▶ _PROVIDED RECORDS_:

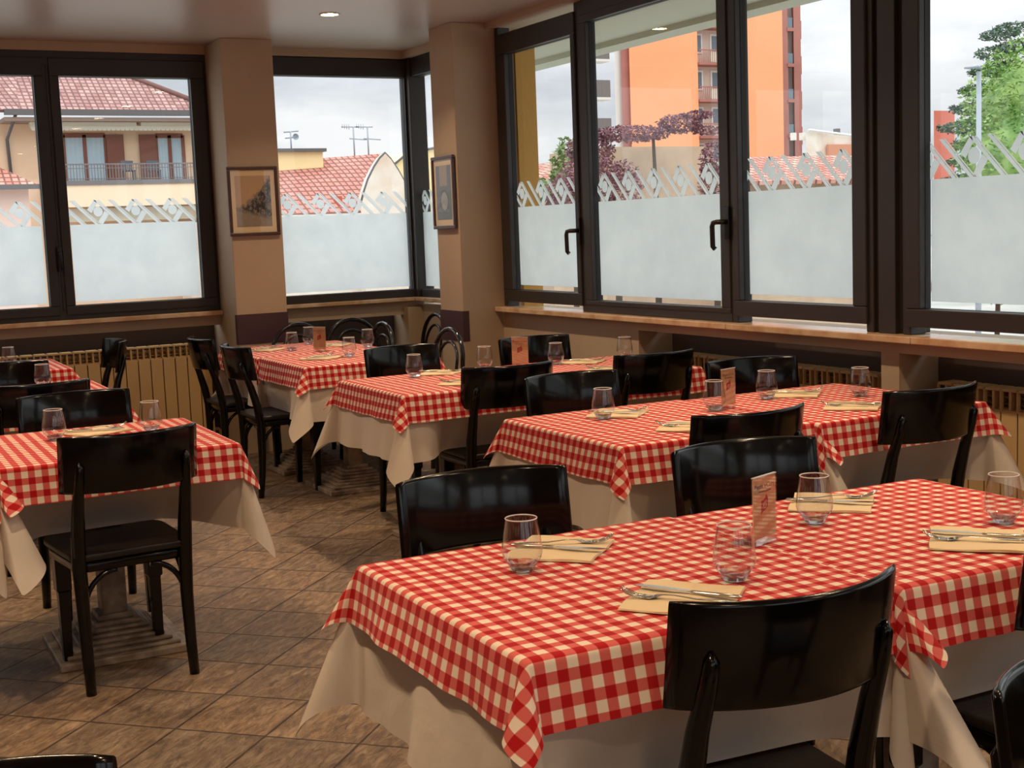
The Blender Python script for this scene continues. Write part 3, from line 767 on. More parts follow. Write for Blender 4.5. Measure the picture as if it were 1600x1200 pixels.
def make_chair():
    g = empty('bistro_chair')
    s = MB().prism(seat_outline(.415, .395, .0, .425), .437, .461, smooth=True); s.build('seat', M_seat, g, bevel=.006)
    s = MB().prism(seat_outline(.392, .365, .012, .408), .400, .437, smooth=True); s.build('seat_frame', M_chair, g)
    mb = arc_panel(.444, .088, .188, .018, .667, .15, yc=-.088); mb.build('backrest', M_chair, g)
    for sg in (-1, 1):
        P = [(sg*.172, -.004, 0), (sg*.171, .010, .12), (sg*.171, .020, .28), (sg*.174, .020, .42), (sg*.175, .004, .52), (sg*.174, -.026, .63), (sg*.172, -.056, .71), (sg*.171, -.068, .755), (sg*.171, -.066, .772)]
        Rr = [.0165, .019, .022, .0245, .0235, .020, .0165, .0135, .005]
        MB().tube(P, Rr, 12).build('rear_leg', M_chair, g)
        l = MB()
        def sq_(c, hw): return [(c[0]+dx*hw, c[1]+dy*hw, c[2]) for dx, dy in ((-1,-1),(1,-1),(1,1),(-1,1))]
        lv = sq_((sg*.160, .338, 0), .0145)+sq_((sg*.158, .342, .27), .0195)+sq_((sg*.158, .342, .275), .0255)+sq_((sg*.158, .342, .402), .0265)
        lf = [(3, 2, 1, 0), (12, 13, 14, 15)]
        for q in range(3):
            for j in range(4): lf.append((q*4+j, q*4+(j+1) % 4, q*4+4+(j+1) % 4, q*4+4+j))
        l.add(lv, lf); l.build('front_leg', M_chair, g, bevel=.003)
        # bentwood braces: side and rear
        br = MB()
        q_ = [(sg*.168, .028+.10*(1-math.cos(t_*PI/2/8)), .27+.125*math.sin(t_*PI/2/8)) for t_ in range(9)]
        br.tube(q_, .0095, 8)
        q_ = [(sg*(.165-.11*(1-math.cos(t_*PI/2/8))), .022, .27+.125*math.sin(t_*PI/2/8)) for t_ in range(9)]
        br.tube(q_, .0095, 8); br.build('corner_brace', M_chair, g)
    return g
ch0 = make_chair()
for i, (x, y, rz, lab) in enumerate(CH):
    o = ch0 if i == 0 else copy_tree(ch0)
    o.location = (x, y, 0); o.rotation_euler = (0, 0, R(rz)); tag(o, lab, 'chair', 'black bistro chairs around the tables')
# ------------------------------------------------------------------ bentwood hoop chairs
def make_hoop():
    g = empty('bentwood_chair')
    MB().lathe([(.0001, .440), (.15, .443), (.185, .452), (.20, .458), (.205, .450), (.205, .425), (.19, .42), (.0001, .42)], 28, rotm(loc=(0, .20, 0))).build('seat', M_seat, g)
    def hoop(w, ztop, zb, yb, yt):
        P = []
        for t_ in range(0, 7): k = t_/7; P.append((-w, yb+(yt-yb)*k*.6, zb+(ztop-w-zb)*k))
        for t_ in range(0, 13):
            a_ = PI-PI*t_/12; P.append((w*math.cos(a_), yb+(yt-yb)*(.6+.4*math.sin(a_)), ztop-w+w*math.sin(a_)))
        for t_ in range(6, -1, -1): k = t_/7; P.append((w, yb+(yt-yb)*k*.6, zb+(ztop-w-zb)*k))
        return P
    MB().tube(hoop(.190, .865, .0, .01, -.05), .0145, 10).build('back_hoop', M_hoop, g)
    MB().tube(hoop(.125, .790, .45, .015, -.045), .010, 8).build('inner_hoop', M_hoop, g)
    MB().tube([(.17*math.cos(2*PI*i/24), .20+.17*math.sin(2*PI*i/24), .22) for i in range(24)], .009, 8, close=True).build('leg_ring', M_hoop, g)
    for sg in (-1, 1):
        MB().tube([(sg*.19, .37, 0), (sg*.165, .34, .25), (sg*.15, .33, .42)], [.011, .014, .016], 10).build('front_leg', M_hoop, g)
    return g
HP = [(3.29, 8.05, 92, 'bentwood chair with shiny hoop back at the right of the corner block, farther one'),
 (3.36, 7.18, 92, 'bentwood chair with shiny hoop back behind a bistro chair, nearer one before the right pillar'),
 (2.93, 8.50, 180, 'dark bentwood hoop chair in shade behind the glasses and menu card'),
 (3.36, 8.62, 180, 'dark bentwood hoop chair in shade below the corner window'),
 (3.91, 8.56, 90, 'dark bentwood hoop chair half hidden by the right pillar')]
h0 = make_hoop()
for i, (x, y, rz, lab) in enumerate(HP):
    o = h0 if i == 0 else copy_tree(h0)
    o.location = (x, y, 0); o.rotation_euler = (0, 0, R(rz)); tag(o, lab, 'chair', 'bentwood hoop chairs round the corner table')

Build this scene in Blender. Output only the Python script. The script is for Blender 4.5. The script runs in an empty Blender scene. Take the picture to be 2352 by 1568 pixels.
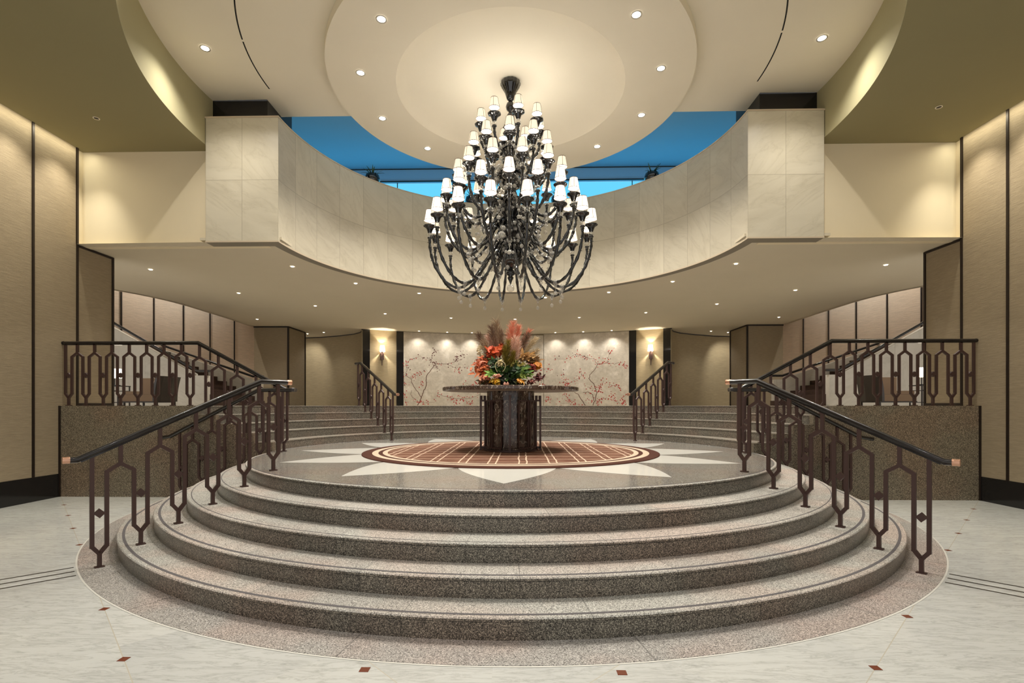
import bpy, math, random
from math import sin, cos, pi, radians, sqrt, atan2, hypot
from mathutils import Vector, Matrix
random.seed(7)
S = 0.15                      # one stair riser in metres; plan and heights below are counted in risers
COL = bpy.context.scene.collection
sc = bpy.context.scene
# ---------------------------------------------------------------- camera, world, exposure
cam = bpy.data.cameras.new('camera'); cam_o = bpy.data.objects.new('camera', cam); COL.objects.link(cam_o)
cam_o.location = (1.0311*S, -55.738*S, 10*S); cam_o.rotation_euler = (pi/2, 0, .0227)
cam.sensor_width = 36; cam.lens = 36*1160.26/2352
cam.shift_x = (1176-1167.744)/2352; cam.shift_y = (931.56-784)/2352
cam.clip_start = .05; cam.clip_end = 100
sc.camera = cam_o
w = bpy.data.worlds.new('lobby'); sc.world = w; w.use_nodes = True
w.node_tree.nodes['Background'].inputs[0].default_value = (1.0, .97, .93, 1)
w.node_tree.nodes['Background'].inputs[1].default_value = .56
sc.view_settings.view_transform = 'Standard'; sc.view_settings.look = 'None'
sc.view_settings.exposure = 0.76; sc.view_settings.gamma = 1; sc.view_settings.use_curve_mapping = False
sc.cycles.use_denoising = True; sc.cycles.max_bounces = 6; sc.cycles.diffuse_bounces = 4; sc.cycles.glossy_bounces = 3
sc.cycles.transparent_max_bounces = 12; sc.cycles.transmission_bounces = 4
sc.cycles.sample_clamp_indirect = 4; sc.cycles.use_light_tree = True
sc.cycles.use_adaptive_sampling = True; sc.cycles.adaptive_threshold = .02; sc.cycles.adaptive_min_samples = 16
sc.cycles.caustics_reflective = False; sc.cycles.caustics_refractive = False
WARM = (1.0, .94, .84); WARM2 = (1.0, .90, .74); NEUT = (1.0, .97, .92)

# ---------------------------------------------------------------- tagging
def tag(o, label=None, cat=None, group=None, kind=None):
    if label: o['label'] = label
    if cat: o['category'] = cat
    if group: o['group'] = group
    if kind: o['kind'] = kind
    return o
def empty(name, loc, rz=0, **k):
    o = bpy.data.objects.new(name, None); COL.objects.link(o)
    o.location = (loc[0]*S, loc[1]*S, loc[2]*S); o.rotation_euler = (0, 0, rz); o.empty_display_size = .1
    return tag(o, **k)
def copy_tree(o, parent=None):
    c = o.copy(); COL.objects.link(c)
    if parent is not None: c.parent = parent
    for ch in list(o.children): copy_tree(ch, c)
    return c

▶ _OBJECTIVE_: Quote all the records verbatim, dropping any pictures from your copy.

▶ _THE SOLUTION_:
The Blender Python script for this scene continues. Write part 3, from line 767 on. More parts follow. Write for Blender 4.5. Measure the picture as if it were 1600x1200 pixels.
def make_chair():
    g = empty('bistro_chair')
    s = MB().prism(seat_outline(.415, .395, .0, .425), .437, .461, smooth=True); s.build('seat', M_seat, g, bevel=.006)
    s = MB().prism(seat_outline(.392, .365, .012, .408), .400, .437, smooth=True); s.build('seat_frame', M_chair, g)
    mb = arc_panel(.444, .088, .188, .018, .667, .15, yc=-.088); mb.build('backrest', M_chair, g)
    for sg in (-1, 1):
        P = [(sg*.172, -.004, 0), (sg*.171, .010, .12), (sg*.171, .020, .28), (sg*.174, .020, .42), (sg*.175, .004, .52), (sg*.174, -.026, .63), (sg*.172, -.056, .71), (sg*.171, -.068, .755), (sg*.171, -.066, .772)]
        Rr = [.0165, .019, .022, .0245, .0235, .020, .0165, .0135, .005]
        MB().tube(P, Rr, 12).build('rear_leg', M_chair, g)
        l = MB()
        def sq_(c, hw): return [(c[0]+dx*hw, c[1]+dy*hw, c[2]) for dx, dy in ((-1,-1),(1,-1),(1,1),(-1,1))]
        lv = sq_((sg*.160, .338, 0), .0145)+sq_((sg*.158, .342, .27), .0195)+sq_((sg*.158, .342, .275), .0255)+sq_((sg*.158, .342, .402), .0265)
        lf = [(3, 2, 1, 0), (12, 13, 14, 15)]
        for q in range(3):
            for j in range(4): lf.append((q*4+j, q*4+(j+1) % 4, q*4+4+(j+1) % 4, q*4+4+j))
        l.add(lv, lf); l.build('front_leg', M_chair, g, bevel=.003)
        # bentwood braces: side and rear
        br = MB()
        q_ = [(sg*.168, .028+.10*(1-math.cos(t_*PI/2/8)), .27+.125*math.sin(t_*PI/2/8)) for t_ in range(9)]
        br.tube(q_, .0095, 8)
        q_ = [(sg*(.165-.11*(1-math.cos(t_*PI/2/8))), .022, .27+.125*math.sin(t_*PI/2/8)) for t_ in range(9)]
        br.tube(q_, .0095, 8); br.build('corner_brace', M_chair, g)
    return g
ch0 = make_chair()
for i, (x, y, rz, lab) in enumerate(CH):
    o = ch0 if i == 0 else copy_tree(ch0)
    o.location = (x, y, 0); o.rotation_euler = (0, 0, R(rz)); tag(o, lab, 'chair', 'black bistro chairs around the tables')
# ------------------------------------------------------------------ bentwood hoop chairs
def make_hoop():
    g = empty('bentwood_chair')
    MB().lathe([(.0001, .440), (.15, .443), (.185, .452), (.20, .458), (.205, .450), (.205, .425), (.19, .42), (.0001, .42)], 28, rotm(loc=(0, .20, 0))).build('seat', M_seat, g)
    def hoop(w, ztop, zb, yb, yt):
        P = []
        for t_ in range(0, 7): k = t_/7; P.append((-w, yb+(yt-yb)*k*.6, zb+(ztop-w-zb)*k))
        for t_ in range(0, 13):
            a_ = PI-PI*t_/12; P.append((w*math.cos(a_), yb+(yt-yb)*(.6+.4*math.sin(a_)), ztop-w+w*math.sin(a_)))
        for t_ in range(6, -1, -1): k = t_/7; P.append((w, yb+(yt-yb)*k*.6, zb+(ztop-w-zb)*k))
        return P
    MB().tube(hoop(.190, .865, .0, .01, -.05), .0145, 10).build('back_hoop', M_hoop, g)
    MB().tube(hoop(.125, .790, .45, .015, -.045), .010, 8).build('inner_hoop', M_hoop, g)
    MB().tube([(.17*math.cos(2*PI*i/24), .20+.17*math.sin(2*PI*i/24), .22) for i in range(24)], .009, 8, close=True).build('leg_ring', M_hoop, g)
    for sg in (-1, 1):
        MB().tube([(sg*.19, .37, 0), (sg*.165, .34, .25), (sg*.15, .33, .42)], [.011, .014, .016], 10).build('front_leg', M_hoop, g)
    return g
HP = [(3.29, 8.05, 92, 'bentwood chair with shiny hoop back at the right of the corner block, farther one'),
 (3.36, 7.18, 92, 'bentwood chair with shiny hoop back behind a bistro chair, nearer one before the right pillar'),
 (2.93, 8.50, 180, 'dark bentwood hoop chair in shade behind the glasses and menu card'),
 (3.36, 8.62, 180, 'dark bentwood hoop chair in shade below the corner window'),
 (3.91, 8.56, 90, 'dark bentwood hoop chair half hidden by the right pillar')]
h0 = make_hoop()
for i, (x, y, rz, lab) in enumerate(HP):
    o = h0 if i == 0 else copy_tree(h0)
    o.location = (x, y, 0); o.rotation_euler = (0, 0, R(rz)); tag(o, lab, 'chair', 'bentwood hoop chairs round the corner table')

Build this scene in Blender. Output only the Python script. The script is for Blender 4.5. The script runs in an empty Blender scene. Take the picture to be 2352 by 1568 pixels.
import bpy, math, random
from math import sin, cos, pi, radians, sqrt, atan2, hypot
from mathutils import Vector, Matrix
random.seed(7)
S = 0.15                      # one stair riser in metres; plan and heights below are counted in risers
COL = bpy.context.scene.collection
sc = bpy.context.scene
# ---------------------------------------------------------------- camera, world, exposure
cam = bpy.data.cameras.new('camera'); cam_o = bpy.data.objects.new('camera', cam); COL.objects.link(cam_o)
cam_o.location = (1.0311*S, -55.738*S, 10*S); cam_o.rotation_euler = (pi/2, 0, .0227)
cam.sensor_width = 36; cam.lens = 36*1160.26/2352
cam.shift_x = (1176-1167.744)/2352; cam.shift_y = (931.56-784)/2352
cam.clip_start = .05; cam.clip_end = 100
sc.camera = cam_o
w = bpy.data.worlds.new('lobby'); sc.world = w; w.use_nodes = True
w.node_tree.nodes['Background'].inputs[0].default_value = (1.0, .97, .93, 1)
w.node_tree.nodes['Background'].inputs[1].default_value = .56
sc.view_settings.view_transform = 'Standard'; sc.view_settings.look = 'None'
sc.view_settings.exposure = 0.76; sc.view_settings.gamma = 1; sc.view_settings.use_curve_mapping = False
sc.cycles.use_denoising = True; sc.cycles.max_bounces = 6; sc.cycles.diffuse_bounces = 4; sc.cycles.glossy_bounces = 3
sc.cycles.transparent_max_bounces = 12; sc.cycles.transmission_bounces = 4
sc.cycles.sample_clamp_indirect = 4; sc.cycles.use_light_tree = True
sc.cycles.use_adaptive_sampling = True; sc.cycles.adaptive_threshold = .02; sc.cycles.adaptive_min_samples = 16
sc.cycles.caustics_reflective = False; sc.cycles.caustics_refractive = False
WARM = (1.0, .94, .84); WARM2 = (1.0, .90, .74); NEUT = (1.0, .97, .92)

# ---------------------------------------------------------------- tagging
def tag(o, label=None, cat=None, group=None, kind=None):
    if label: o['label'] = label
    if cat: o['category'] = cat
    if group: o['group'] = group
    if kind: o['kind'] = kind
    return o
def empty(name, loc, rz=0, **k):
    o = bpy.data.objects.new(name, None); COL.objects.link(o)
    o.location = (loc[0]*S, loc[1]*S, loc[2]*S); o.rotation_euler = (0, 0, rz); o.empty_display_size = .1
    return tag(o, **k)
def copy_tree(o, parent=None):
    c = o.copy(); COL.objects.link(c)
    if parent is not None: c.parent = parent
    for ch in list(o.children): copy_tree(ch, c)
    return c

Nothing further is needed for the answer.